20 July 2021 (Sunday) - End Of The Holiday

I slept till nine o’clock this morning, and got up to an incredibly empty house. I’ve always said that we had far too many dogs, but we’ve only got one now. Pogo will be back in a few days but we’re missing him. It didn’t help when I turned on Facebook and was immediately presented with a memory – a video of Fudge playing in the river.

 

I then had a little think about my geocaching Community Celebration Event. As lockdown eases, several people (me included) have been given the opportunity to run a geocaching Community Celebration Event. This is supposed to be something special. Not just a “turn up, smile and go home” (like many geo-meets) but a proper “event”. I had an idea for a pub quiz, but that gets costly for those who support the pub, and I find it frankly embarrassing watching others make a glass of tap water last all afternoon. I had an idea for a hike, but the geo-feds said no to that in an email I received this morning. I’ve got one or two other plans, but I’m wondering if I can be bothered. The more I look into it, it seems that the idea is that I put on an epic extravaganza that lasts for (at least) two hours. However to claim the credit for attending all anyone needs to do is turn up, say “hello Dave” and then go home again. Quite a few people have said that no matter what is happening, turning up, saying “hello Dave” and then going home again is what they will do.

 

I phoned Dad to wish him a happy Father’s Day; we’d popped down with a pressie a couple of days ago. Like me, he doesn’t really go much on Father’s Day.

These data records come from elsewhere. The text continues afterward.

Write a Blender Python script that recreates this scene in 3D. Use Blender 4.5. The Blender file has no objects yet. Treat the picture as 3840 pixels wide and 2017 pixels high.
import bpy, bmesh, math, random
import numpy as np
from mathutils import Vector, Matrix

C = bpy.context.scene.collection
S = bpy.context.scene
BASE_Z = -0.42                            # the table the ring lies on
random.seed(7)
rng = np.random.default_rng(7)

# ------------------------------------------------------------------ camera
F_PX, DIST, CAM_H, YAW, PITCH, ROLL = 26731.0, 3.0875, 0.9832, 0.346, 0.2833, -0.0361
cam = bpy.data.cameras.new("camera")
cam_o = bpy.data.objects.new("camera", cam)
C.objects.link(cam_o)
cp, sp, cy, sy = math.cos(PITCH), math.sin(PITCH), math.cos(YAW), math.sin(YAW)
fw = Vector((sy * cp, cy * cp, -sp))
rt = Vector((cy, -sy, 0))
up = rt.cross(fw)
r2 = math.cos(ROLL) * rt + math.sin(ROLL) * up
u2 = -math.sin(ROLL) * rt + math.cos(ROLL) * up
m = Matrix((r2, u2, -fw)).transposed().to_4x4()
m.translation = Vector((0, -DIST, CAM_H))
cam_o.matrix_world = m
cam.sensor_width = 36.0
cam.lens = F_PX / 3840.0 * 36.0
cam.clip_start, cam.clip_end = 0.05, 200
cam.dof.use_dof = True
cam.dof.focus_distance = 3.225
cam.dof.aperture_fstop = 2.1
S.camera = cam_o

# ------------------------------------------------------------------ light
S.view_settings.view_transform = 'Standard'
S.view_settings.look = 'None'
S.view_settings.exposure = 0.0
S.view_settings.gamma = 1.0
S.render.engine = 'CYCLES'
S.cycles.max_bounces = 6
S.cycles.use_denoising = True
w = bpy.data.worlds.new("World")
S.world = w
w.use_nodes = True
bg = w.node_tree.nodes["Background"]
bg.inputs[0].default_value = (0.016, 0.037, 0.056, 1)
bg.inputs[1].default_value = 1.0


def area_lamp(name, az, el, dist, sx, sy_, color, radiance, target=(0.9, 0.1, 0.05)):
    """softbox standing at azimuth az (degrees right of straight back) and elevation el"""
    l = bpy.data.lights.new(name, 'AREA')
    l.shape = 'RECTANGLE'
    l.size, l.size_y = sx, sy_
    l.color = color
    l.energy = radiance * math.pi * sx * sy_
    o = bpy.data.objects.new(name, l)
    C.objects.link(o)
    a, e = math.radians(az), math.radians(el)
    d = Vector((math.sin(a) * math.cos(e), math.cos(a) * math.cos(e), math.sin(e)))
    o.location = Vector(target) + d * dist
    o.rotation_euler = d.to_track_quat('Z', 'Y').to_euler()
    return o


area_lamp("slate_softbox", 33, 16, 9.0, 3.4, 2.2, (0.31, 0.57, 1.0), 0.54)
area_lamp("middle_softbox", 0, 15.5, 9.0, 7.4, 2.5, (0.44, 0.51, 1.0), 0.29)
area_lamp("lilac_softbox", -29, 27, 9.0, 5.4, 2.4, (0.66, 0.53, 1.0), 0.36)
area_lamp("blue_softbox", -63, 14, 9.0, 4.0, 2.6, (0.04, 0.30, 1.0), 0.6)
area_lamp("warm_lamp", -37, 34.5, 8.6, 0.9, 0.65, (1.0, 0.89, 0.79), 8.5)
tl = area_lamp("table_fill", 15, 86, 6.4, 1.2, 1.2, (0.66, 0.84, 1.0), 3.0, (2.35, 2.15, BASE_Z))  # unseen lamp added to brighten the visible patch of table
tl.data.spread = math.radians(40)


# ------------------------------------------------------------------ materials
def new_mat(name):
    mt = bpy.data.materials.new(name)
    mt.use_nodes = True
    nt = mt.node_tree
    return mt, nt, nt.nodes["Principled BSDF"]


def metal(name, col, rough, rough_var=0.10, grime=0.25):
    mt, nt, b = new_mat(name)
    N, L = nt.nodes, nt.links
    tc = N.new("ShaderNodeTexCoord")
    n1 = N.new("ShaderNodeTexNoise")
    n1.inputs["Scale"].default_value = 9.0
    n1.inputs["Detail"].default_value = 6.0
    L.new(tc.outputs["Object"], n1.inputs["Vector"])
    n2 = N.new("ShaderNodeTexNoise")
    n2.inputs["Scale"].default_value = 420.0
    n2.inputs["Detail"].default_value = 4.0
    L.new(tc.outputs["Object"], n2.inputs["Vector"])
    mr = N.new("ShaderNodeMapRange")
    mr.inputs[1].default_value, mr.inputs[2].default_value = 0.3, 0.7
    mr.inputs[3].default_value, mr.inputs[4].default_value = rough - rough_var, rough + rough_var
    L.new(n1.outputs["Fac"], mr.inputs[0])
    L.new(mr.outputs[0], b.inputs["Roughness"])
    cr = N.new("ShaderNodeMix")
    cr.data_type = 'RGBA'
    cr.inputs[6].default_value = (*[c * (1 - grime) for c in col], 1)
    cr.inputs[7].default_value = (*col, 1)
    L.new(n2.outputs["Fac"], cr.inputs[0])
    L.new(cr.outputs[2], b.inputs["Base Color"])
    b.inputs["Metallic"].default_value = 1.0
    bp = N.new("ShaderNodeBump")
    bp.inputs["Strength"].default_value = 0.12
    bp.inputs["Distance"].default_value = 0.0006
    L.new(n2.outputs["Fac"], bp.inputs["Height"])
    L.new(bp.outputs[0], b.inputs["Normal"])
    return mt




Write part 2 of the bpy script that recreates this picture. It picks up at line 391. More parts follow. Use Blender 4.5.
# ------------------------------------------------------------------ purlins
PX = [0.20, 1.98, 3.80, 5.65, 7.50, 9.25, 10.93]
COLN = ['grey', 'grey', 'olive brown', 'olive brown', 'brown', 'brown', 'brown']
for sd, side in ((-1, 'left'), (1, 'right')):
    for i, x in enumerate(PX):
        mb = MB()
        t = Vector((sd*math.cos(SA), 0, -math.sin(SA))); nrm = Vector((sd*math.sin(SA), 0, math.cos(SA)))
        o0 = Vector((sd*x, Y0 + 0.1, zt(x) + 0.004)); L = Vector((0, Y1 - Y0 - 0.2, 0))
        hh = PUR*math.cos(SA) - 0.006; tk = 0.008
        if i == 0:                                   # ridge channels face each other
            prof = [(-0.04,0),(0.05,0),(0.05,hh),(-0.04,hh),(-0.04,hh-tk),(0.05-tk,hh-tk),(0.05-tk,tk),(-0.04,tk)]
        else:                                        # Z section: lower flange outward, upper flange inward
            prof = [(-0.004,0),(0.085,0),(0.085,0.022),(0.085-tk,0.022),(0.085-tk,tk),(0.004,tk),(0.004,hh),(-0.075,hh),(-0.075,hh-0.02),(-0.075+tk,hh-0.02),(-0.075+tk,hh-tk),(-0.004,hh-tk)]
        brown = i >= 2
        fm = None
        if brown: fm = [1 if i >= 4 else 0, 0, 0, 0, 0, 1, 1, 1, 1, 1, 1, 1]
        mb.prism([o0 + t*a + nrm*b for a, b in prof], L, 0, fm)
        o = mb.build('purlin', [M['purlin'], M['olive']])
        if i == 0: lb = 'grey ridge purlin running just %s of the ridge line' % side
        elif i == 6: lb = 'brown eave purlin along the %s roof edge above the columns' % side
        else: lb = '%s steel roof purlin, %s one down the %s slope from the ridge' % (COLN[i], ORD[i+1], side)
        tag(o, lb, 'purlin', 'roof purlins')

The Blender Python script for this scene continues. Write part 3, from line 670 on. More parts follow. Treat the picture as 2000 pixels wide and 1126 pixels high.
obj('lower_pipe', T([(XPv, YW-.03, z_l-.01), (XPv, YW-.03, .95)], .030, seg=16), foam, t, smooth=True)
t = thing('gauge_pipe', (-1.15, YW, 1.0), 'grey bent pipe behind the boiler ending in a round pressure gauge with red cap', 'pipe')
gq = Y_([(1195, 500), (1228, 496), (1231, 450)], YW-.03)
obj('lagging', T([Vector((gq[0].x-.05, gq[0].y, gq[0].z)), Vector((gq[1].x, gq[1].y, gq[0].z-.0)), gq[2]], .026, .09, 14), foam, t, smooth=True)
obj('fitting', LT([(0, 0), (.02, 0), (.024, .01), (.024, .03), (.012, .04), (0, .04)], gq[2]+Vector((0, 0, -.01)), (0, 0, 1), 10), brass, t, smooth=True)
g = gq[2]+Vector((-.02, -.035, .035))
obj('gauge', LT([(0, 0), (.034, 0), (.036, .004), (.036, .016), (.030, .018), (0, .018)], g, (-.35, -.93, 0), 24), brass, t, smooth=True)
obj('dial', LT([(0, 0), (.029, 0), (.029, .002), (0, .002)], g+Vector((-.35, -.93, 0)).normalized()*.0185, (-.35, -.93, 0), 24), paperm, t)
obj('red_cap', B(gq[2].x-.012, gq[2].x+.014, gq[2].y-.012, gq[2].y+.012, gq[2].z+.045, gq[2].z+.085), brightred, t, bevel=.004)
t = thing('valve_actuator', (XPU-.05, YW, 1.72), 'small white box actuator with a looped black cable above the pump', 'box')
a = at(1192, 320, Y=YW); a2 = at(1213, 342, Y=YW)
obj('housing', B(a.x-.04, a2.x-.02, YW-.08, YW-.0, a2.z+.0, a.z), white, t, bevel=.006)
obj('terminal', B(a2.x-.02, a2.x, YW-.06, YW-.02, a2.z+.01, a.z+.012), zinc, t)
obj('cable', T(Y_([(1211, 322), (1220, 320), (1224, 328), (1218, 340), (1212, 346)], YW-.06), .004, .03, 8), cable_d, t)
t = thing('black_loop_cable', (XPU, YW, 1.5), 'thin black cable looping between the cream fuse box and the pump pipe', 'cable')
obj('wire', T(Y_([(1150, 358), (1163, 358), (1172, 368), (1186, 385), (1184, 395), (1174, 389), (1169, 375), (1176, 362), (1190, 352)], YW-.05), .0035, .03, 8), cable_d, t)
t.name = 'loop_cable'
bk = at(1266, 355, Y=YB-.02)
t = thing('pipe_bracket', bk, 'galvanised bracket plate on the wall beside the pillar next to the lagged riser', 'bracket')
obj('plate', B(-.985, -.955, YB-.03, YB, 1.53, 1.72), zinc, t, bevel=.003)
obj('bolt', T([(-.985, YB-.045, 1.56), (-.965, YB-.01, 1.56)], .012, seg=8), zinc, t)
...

Bearing in mind how soaked we’d got yesterday we’d decided not to go on a major walk today, and so I found myself at something of a loose end for much of the day today. I was that bored that I got the old camping tables out of the lock-ups and gave them a once-over. Two are OK; two are salvageable. I just need several yards of elastic to fix them.

 

After a spot of lunch I put the finishing touches to my current Wheri-project whilst all the time peering out of the window. It wasn’t *that* bad outside. Maybe we could have gone out somewhere?

After a couple of hours checking and re-checking I think the Wherigo is all but finished. All I need now is an email of permission (or not) from the landowner and then I can see what the geo-feds have to say about it.

 

With the ran seeming to have completely given up on the idea of falling we took Treacle out for a short walk. We drove out to Wye from where we walked a cross-country route up to the farm shop and back again. I found a geocache on the way; er indoors TM” found two. Treacle found (and got) a rabbit.

I wish she hadn’t.

Mind you I think that rabbit must have been a sick one. When Pogo caught a rabbit last year it was after a prolonged chase, and he only managed to snag it when the rabbit ran head-first into a tree and knocked itself senseless. There was no major chase involved today; suddenly Treacle just had a rabbit in her mouth.

Getting the dead rabbit from her took some doing. Her recall was always the worst of all the dogs. I often felt she only came back to us because Fudge or Pogo had come back. If Pogo is going to have holidays with his mummy as a regular thing, Treacle will be on the lead a whole lot more.

 

We came home. Treacle had a bath, and I sat and listened to not-so-nice-next-door clanging on her piano. I say “clanging on her piano”; to be fair to her she’s not that bad really. She’s far better than I ever was when I took piano lessons some twenty-five years ago. But she’s nowhere near as good as you would think someone would be having practiced for two hours a day, every day, for the last twenty years.

 

And that’s my little holiday over and done with. It hasn’t been a bad break I suppose… it was a shame that over this last two weeks the weather has been (mostly) either *far* too hot or pouring hard, and for much of the time when the weather wasn’t against me I was crying about dead dogs. But there it is..

I’m back to work tomorrow. I am looking forward to it (I really am!) In years gone by I would be walking in to a guilt trip from the boss saying how much hard work it had been when I’d been on leave, whilst at the same time making it abundantly clear that he didn’t think I could be trusted to actually do the job unsupervised.

There is talk of where I used to work being merged with where I now work… If that happens I am *not* going to take the crap I took from their management (for many years). Perhaps I might retire if that happened?